[start THE RECORDS]
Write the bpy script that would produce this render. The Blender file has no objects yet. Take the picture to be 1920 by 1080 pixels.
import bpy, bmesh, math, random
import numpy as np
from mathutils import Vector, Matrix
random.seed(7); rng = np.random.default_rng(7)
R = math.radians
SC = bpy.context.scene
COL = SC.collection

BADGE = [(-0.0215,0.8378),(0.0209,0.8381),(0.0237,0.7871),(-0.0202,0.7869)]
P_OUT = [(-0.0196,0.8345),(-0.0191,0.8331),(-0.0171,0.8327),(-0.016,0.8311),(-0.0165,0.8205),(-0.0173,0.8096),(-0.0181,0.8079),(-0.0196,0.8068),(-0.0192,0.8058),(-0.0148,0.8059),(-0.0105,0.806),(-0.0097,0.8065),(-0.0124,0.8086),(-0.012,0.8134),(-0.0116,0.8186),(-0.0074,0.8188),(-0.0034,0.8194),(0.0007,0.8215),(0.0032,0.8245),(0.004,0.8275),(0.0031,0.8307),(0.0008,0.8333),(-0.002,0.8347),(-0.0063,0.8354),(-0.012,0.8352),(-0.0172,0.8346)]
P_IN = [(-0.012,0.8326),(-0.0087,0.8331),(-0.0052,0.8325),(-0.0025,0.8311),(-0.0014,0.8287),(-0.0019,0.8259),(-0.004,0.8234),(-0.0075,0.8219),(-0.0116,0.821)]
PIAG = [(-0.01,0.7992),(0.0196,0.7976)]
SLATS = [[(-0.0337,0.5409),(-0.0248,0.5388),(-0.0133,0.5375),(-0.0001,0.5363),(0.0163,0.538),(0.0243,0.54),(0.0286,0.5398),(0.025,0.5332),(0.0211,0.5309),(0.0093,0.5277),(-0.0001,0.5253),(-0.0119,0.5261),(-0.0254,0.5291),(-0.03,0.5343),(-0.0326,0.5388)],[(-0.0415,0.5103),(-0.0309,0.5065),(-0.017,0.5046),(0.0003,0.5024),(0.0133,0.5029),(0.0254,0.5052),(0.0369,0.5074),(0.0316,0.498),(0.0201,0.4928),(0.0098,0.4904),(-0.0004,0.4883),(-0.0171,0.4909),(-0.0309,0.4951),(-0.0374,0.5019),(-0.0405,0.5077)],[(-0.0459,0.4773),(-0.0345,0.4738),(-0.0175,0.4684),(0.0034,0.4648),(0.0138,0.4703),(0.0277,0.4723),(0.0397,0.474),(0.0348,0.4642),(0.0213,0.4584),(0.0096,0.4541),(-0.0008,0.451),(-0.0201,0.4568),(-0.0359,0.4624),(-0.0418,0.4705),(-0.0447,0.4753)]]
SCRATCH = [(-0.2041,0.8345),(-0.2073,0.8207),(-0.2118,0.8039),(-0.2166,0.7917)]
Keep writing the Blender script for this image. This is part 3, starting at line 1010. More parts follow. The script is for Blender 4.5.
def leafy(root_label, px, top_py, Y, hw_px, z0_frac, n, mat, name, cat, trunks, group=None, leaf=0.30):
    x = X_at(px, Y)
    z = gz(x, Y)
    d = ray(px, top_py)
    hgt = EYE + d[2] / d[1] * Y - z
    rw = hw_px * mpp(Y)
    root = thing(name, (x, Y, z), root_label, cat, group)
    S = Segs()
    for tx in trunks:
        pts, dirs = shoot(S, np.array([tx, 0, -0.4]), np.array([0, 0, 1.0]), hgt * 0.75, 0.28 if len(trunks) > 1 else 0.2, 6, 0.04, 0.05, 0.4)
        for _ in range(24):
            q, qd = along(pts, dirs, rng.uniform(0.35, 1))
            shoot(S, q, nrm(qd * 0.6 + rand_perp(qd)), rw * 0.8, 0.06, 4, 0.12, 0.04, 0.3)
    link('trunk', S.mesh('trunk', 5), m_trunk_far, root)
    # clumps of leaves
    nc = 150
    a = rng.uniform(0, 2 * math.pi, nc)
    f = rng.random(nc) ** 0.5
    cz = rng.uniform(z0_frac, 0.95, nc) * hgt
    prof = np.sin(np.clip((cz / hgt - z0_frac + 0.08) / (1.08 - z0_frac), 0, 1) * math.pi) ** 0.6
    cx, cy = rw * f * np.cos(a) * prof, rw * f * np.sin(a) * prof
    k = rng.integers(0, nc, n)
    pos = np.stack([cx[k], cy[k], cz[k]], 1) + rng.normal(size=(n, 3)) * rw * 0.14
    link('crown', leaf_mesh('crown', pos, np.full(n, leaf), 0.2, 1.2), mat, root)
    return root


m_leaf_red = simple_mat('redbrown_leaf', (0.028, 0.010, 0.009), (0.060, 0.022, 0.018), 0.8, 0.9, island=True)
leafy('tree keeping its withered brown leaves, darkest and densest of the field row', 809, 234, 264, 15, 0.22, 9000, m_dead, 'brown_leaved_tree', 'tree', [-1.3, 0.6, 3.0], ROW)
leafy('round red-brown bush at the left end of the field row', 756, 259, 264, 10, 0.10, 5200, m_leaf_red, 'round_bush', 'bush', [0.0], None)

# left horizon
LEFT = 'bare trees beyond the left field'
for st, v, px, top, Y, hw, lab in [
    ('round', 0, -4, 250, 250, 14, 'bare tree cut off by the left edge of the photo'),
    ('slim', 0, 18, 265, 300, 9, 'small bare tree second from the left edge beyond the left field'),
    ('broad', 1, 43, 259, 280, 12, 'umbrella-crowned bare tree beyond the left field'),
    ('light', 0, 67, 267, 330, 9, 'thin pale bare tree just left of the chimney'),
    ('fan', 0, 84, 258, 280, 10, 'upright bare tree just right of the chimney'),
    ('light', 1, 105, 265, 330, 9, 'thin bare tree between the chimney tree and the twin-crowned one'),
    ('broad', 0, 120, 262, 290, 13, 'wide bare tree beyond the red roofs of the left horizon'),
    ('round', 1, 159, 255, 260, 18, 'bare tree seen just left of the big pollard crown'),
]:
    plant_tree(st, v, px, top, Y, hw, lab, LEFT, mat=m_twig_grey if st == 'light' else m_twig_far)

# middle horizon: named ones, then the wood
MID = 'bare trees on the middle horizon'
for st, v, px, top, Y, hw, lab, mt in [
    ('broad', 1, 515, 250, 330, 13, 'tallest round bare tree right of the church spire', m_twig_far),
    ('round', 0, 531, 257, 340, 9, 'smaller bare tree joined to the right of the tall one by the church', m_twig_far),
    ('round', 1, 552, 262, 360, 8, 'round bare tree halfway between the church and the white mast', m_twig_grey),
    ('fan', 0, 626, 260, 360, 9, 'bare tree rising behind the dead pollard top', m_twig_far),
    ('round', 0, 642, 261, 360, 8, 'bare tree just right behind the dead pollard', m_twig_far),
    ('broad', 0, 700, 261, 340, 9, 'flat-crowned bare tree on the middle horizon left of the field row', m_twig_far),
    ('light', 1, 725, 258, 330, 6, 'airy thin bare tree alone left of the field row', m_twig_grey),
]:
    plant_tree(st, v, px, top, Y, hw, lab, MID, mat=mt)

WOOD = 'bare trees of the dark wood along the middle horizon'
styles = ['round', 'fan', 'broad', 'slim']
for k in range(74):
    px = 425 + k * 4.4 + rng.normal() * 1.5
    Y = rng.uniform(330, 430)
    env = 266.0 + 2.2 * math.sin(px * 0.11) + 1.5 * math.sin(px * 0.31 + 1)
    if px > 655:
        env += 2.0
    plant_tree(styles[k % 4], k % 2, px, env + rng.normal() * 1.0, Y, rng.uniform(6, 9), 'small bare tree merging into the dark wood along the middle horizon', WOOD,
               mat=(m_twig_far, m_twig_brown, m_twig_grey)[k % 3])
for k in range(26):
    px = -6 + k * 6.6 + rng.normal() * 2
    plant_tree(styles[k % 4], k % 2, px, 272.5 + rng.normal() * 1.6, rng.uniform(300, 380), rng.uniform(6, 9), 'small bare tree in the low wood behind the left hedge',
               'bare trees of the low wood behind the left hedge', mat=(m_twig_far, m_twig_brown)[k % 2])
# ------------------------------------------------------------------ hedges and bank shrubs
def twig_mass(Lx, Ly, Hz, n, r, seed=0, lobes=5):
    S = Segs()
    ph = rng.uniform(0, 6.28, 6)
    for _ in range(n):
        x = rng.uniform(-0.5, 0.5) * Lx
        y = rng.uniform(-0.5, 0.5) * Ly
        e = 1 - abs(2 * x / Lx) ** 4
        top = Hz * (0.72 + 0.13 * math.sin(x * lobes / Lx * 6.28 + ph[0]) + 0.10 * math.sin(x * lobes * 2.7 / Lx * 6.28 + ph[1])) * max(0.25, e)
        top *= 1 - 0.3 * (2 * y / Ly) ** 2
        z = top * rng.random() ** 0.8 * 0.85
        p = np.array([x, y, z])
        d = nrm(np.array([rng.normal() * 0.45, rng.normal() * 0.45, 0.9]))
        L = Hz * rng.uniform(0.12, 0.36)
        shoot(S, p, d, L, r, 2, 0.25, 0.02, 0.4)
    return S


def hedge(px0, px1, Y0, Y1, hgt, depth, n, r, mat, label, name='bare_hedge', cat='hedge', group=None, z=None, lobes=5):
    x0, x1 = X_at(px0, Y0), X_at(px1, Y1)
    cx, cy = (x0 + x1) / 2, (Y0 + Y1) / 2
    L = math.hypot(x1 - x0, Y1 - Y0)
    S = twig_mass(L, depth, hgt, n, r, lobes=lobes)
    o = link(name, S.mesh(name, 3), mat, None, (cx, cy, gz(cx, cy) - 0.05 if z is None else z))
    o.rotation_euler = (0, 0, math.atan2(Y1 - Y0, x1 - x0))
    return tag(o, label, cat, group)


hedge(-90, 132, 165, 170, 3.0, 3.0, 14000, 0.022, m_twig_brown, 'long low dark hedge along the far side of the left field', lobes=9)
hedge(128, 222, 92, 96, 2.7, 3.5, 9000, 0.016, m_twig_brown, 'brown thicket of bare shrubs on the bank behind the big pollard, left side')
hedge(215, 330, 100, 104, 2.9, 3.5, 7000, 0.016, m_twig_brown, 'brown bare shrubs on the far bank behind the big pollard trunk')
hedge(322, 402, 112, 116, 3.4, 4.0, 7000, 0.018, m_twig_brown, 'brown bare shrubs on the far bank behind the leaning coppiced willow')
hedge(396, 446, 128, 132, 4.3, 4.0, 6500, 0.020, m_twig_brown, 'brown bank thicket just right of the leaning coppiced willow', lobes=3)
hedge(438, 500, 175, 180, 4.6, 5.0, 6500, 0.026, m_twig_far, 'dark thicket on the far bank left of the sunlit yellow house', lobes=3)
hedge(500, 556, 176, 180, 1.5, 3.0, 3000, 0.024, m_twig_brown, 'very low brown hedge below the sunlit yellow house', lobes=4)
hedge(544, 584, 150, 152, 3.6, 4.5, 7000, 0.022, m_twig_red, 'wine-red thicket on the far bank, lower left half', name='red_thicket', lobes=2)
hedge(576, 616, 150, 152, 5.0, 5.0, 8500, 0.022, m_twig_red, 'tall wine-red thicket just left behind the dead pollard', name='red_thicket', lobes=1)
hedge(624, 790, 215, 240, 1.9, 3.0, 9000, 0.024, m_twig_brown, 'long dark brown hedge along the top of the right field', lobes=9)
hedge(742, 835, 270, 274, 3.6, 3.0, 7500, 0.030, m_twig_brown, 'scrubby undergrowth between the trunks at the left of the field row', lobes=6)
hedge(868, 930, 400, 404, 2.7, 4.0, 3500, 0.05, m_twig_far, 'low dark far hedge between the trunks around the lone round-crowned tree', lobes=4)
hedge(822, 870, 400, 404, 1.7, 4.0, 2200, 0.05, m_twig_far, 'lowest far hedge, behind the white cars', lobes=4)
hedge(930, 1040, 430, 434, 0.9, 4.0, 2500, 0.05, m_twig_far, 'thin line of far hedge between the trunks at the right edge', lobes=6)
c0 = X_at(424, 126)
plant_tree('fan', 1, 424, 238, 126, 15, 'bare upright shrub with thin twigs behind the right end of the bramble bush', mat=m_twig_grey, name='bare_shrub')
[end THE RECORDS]
WHAT IS EXPECTED ▸ Go through the data and gather every line that holds "this".

ANSWER TO THE PROBLEM ▸
Write the bpy script that would produce this render. The Blender file has no objects yet. Take the picture to be 1920 by 1080 pixels.
Keep writing the Blender script for this image. This is part 3, starting at line 1010. More parts follow. The script is for Blender 4.5.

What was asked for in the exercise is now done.